How some teenagers are forced from foster care into direct provision once they turn 18

How some teenagers are forced from foster care into direct provision once they turn 18

Teenagers from outside of Ireland who don’t have a parent or guardian are being forced to move from foster care into the direct provision system after they turn 18.

The finding is one the key challenges identified by the ESRI as part of their report into the care of non-EU unaccompanied minors in Ireland.

An unaccompanied minor is a child who is not in the care of, or accompanied by, a responsible adult when presenting to the State, either through the gardaí or another agency.

Children in the company of a responsible adult, who may not necessarily be their parent or legal guardian are not designated as such.

The report found that there has been a significant improvement in the care of such children but point to several challenges that remain.

One of the challenges relates to the aftercare children receive when they turn 18, something report author Emma Quinn says has “huge regional variations”.

“The access (to aftercare) in general depends on a discretionary decision about vulnerability,” said Quinn, adding that it would be the opinion of many social workers and any child in such situations are vulnerable.

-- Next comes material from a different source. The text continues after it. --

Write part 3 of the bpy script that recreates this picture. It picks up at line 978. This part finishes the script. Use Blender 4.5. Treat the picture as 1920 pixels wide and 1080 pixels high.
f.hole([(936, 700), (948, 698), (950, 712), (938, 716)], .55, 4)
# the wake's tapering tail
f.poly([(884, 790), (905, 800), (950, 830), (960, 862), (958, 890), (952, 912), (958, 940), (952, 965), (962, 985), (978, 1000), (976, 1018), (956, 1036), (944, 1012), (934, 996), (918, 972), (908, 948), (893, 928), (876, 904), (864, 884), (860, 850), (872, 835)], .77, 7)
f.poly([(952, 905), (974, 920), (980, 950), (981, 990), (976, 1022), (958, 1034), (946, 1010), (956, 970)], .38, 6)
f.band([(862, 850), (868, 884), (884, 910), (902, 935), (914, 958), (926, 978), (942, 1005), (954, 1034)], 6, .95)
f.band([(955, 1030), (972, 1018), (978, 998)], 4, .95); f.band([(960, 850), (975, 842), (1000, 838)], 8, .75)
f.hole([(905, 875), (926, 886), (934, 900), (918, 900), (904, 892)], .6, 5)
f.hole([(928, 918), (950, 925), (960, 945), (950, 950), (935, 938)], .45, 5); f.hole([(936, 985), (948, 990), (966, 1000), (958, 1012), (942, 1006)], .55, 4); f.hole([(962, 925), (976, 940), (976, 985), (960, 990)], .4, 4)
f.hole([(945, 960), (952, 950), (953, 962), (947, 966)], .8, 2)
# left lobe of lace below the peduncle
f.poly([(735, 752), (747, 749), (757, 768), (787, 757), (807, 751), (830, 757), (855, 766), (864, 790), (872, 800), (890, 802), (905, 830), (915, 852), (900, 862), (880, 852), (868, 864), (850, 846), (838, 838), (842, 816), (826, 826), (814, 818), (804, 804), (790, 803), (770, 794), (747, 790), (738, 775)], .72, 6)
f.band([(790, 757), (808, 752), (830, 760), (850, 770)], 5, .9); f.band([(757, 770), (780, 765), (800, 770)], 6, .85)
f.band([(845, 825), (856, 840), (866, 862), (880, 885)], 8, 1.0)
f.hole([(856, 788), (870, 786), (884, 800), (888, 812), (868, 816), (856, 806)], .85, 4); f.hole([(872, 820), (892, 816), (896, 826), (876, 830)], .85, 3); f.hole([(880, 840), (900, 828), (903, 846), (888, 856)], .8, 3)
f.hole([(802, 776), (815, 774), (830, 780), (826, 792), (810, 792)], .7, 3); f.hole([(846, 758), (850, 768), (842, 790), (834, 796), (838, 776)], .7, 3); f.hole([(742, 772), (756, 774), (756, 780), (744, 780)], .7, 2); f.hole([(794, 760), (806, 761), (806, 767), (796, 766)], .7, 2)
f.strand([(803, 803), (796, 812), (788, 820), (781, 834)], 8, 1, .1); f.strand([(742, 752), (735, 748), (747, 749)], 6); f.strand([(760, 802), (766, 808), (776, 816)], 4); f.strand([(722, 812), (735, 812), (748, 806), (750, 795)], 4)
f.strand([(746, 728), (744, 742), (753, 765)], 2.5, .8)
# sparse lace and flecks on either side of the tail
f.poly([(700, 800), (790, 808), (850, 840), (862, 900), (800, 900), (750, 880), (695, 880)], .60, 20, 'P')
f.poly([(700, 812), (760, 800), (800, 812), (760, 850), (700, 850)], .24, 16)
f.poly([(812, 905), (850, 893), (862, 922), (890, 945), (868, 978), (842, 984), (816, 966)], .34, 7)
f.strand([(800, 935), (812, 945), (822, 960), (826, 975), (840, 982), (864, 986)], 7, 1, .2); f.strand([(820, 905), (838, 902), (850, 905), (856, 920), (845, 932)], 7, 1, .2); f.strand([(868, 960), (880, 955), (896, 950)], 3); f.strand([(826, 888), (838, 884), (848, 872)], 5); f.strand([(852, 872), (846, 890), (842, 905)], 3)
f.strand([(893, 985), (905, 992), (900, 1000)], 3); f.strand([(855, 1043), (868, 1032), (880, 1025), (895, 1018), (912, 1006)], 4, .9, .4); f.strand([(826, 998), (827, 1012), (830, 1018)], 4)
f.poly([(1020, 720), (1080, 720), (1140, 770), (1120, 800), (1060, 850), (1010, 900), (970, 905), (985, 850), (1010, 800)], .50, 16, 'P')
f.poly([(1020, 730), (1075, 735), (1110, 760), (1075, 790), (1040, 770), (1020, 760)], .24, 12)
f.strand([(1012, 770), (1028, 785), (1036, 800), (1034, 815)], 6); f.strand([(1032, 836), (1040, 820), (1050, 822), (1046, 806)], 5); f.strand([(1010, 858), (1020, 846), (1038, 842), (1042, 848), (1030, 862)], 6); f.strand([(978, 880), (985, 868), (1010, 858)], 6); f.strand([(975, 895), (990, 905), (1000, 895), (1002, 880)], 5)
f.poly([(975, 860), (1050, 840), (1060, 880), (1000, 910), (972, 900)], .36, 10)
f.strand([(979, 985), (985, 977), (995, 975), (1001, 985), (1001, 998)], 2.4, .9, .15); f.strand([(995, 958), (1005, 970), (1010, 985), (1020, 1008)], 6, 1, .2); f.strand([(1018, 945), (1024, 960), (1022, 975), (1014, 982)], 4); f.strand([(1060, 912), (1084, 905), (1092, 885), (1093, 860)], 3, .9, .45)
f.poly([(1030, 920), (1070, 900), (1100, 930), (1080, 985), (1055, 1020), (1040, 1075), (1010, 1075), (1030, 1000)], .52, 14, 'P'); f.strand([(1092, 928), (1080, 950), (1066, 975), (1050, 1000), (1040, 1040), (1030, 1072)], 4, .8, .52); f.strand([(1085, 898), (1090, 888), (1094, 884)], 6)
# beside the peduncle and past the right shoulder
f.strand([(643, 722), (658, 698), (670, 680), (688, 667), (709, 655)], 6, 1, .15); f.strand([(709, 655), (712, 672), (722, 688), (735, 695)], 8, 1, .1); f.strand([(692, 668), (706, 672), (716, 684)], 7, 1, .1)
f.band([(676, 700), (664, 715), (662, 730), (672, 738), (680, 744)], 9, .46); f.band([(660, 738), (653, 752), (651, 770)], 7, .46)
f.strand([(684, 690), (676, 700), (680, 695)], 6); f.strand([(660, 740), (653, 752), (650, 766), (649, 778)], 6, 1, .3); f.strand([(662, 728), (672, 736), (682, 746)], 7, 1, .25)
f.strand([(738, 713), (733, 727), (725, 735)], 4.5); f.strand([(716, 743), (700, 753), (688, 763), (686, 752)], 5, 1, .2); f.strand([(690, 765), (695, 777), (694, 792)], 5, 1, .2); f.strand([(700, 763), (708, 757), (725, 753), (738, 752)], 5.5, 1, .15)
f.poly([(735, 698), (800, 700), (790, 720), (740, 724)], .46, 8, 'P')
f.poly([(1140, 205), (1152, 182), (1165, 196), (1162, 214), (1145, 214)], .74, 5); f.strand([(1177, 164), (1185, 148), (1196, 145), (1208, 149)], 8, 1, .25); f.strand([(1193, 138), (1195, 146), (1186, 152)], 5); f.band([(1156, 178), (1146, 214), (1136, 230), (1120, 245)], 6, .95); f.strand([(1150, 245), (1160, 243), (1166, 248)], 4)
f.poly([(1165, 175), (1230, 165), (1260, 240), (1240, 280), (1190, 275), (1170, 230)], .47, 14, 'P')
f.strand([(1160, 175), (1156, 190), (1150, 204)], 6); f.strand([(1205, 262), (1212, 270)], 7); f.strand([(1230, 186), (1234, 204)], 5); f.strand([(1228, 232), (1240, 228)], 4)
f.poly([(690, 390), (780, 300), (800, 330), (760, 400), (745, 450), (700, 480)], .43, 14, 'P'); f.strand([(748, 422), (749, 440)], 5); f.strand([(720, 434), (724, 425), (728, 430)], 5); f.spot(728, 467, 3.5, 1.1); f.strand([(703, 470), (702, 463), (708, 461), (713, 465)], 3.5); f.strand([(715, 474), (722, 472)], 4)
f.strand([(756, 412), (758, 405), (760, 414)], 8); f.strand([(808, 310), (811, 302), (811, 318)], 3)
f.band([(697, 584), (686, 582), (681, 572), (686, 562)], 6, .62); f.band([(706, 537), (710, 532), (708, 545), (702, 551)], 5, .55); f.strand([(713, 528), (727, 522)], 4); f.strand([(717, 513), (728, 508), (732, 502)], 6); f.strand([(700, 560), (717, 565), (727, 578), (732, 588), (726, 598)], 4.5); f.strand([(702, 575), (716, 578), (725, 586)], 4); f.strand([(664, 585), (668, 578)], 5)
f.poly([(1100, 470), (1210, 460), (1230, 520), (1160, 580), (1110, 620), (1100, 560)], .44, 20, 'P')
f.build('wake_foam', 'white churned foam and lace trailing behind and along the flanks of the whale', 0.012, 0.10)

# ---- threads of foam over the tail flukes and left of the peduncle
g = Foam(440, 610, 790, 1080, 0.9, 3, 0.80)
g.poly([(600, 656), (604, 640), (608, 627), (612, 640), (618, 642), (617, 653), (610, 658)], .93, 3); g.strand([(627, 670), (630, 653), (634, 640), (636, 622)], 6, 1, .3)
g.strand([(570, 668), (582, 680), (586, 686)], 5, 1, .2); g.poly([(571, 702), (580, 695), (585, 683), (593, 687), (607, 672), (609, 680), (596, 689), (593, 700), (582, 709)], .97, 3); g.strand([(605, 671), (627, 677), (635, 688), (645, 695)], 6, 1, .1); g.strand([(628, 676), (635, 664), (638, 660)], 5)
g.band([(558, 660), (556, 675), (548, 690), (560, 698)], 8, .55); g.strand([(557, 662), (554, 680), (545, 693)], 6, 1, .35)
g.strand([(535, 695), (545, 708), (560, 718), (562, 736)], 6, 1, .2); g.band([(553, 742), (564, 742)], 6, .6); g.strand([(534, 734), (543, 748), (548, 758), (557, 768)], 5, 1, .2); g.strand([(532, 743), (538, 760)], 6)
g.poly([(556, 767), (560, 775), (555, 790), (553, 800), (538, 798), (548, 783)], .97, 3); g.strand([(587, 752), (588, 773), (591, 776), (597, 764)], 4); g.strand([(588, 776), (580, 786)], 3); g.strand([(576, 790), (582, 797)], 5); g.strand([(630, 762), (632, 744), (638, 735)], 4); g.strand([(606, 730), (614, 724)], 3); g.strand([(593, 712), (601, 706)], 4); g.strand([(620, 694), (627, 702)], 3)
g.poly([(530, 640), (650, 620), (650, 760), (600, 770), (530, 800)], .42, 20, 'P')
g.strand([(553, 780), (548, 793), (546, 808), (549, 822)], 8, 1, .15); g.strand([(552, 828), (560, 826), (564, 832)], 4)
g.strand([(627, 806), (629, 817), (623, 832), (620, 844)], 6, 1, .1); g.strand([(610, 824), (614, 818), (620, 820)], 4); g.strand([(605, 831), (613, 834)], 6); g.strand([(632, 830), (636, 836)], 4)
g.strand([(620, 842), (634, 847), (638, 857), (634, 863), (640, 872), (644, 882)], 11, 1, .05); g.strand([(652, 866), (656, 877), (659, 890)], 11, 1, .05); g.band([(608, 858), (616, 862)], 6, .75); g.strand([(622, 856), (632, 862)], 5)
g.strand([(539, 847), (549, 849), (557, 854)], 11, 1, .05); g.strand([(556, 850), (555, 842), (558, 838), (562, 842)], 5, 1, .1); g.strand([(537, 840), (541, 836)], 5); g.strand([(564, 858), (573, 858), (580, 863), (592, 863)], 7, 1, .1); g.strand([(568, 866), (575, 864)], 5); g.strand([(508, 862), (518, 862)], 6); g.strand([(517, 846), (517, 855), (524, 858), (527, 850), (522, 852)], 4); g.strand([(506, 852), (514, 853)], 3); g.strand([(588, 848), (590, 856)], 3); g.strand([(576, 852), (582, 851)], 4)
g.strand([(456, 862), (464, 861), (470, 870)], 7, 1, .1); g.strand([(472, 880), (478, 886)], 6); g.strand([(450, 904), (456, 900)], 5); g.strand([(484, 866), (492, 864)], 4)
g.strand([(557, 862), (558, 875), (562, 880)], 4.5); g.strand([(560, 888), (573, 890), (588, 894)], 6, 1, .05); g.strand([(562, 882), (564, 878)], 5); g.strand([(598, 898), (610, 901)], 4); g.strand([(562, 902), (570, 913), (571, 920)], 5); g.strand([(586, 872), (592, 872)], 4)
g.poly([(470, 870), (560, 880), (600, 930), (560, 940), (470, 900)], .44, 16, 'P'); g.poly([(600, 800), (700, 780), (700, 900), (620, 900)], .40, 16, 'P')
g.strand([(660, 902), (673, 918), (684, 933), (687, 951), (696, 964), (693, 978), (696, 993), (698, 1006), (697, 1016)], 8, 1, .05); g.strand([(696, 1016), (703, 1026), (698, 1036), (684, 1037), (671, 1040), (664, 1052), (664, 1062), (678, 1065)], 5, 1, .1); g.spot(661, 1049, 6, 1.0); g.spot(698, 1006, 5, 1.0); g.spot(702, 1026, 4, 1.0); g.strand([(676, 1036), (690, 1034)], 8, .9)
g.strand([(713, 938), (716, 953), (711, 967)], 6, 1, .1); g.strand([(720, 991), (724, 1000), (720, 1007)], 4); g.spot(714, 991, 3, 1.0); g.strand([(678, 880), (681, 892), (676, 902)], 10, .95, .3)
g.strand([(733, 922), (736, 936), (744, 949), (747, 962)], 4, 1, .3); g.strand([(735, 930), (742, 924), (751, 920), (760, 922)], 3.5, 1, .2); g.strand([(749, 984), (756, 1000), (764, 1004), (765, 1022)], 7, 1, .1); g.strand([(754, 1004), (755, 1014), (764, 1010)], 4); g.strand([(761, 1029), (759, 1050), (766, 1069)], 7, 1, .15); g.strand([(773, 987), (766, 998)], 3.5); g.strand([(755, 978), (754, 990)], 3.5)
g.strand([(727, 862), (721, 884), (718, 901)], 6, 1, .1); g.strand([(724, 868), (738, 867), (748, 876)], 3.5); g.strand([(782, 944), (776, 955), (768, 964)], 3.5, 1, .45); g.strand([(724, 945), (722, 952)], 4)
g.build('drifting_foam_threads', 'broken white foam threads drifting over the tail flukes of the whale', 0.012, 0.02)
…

In Dublin, for example, there are initiatives in place so that minors in education may stay on in care until they complete their education.

“It’s important to note that there is no clear immigration status for unaccompanied minors,” says Quinn. “If they want to normalise their immigration status then they may have to make an asylum application.”

“It follows that they may then have to enter the direct provision system,” she adds.


The ESRI report found that there was a dramatic decrease in the number of unaccompanied minors going missing from State care.

In 2007, 41 children went missing from the care of the Dublin social work team of which 12 were found, while in 2013, four children went missing and two were found.

Much of this reduction is due to the ending of the hostel-based care for unaccompanied minors which was phased out over 2009 and 2010. The system was widely criticised for exposing already vulnerable children to harm.

The number of unaccompanied minors going missing from State care has also decreased in large part because the overall numbers presenting has declined sharply.

A non-EU child without a parent, guardian or responsible adult is now the responsibility of Tusla and are treated equally to Irish children. In practice this means that they are provided with foster care, supported lodgings or residential placements, most are also provided with a social worker.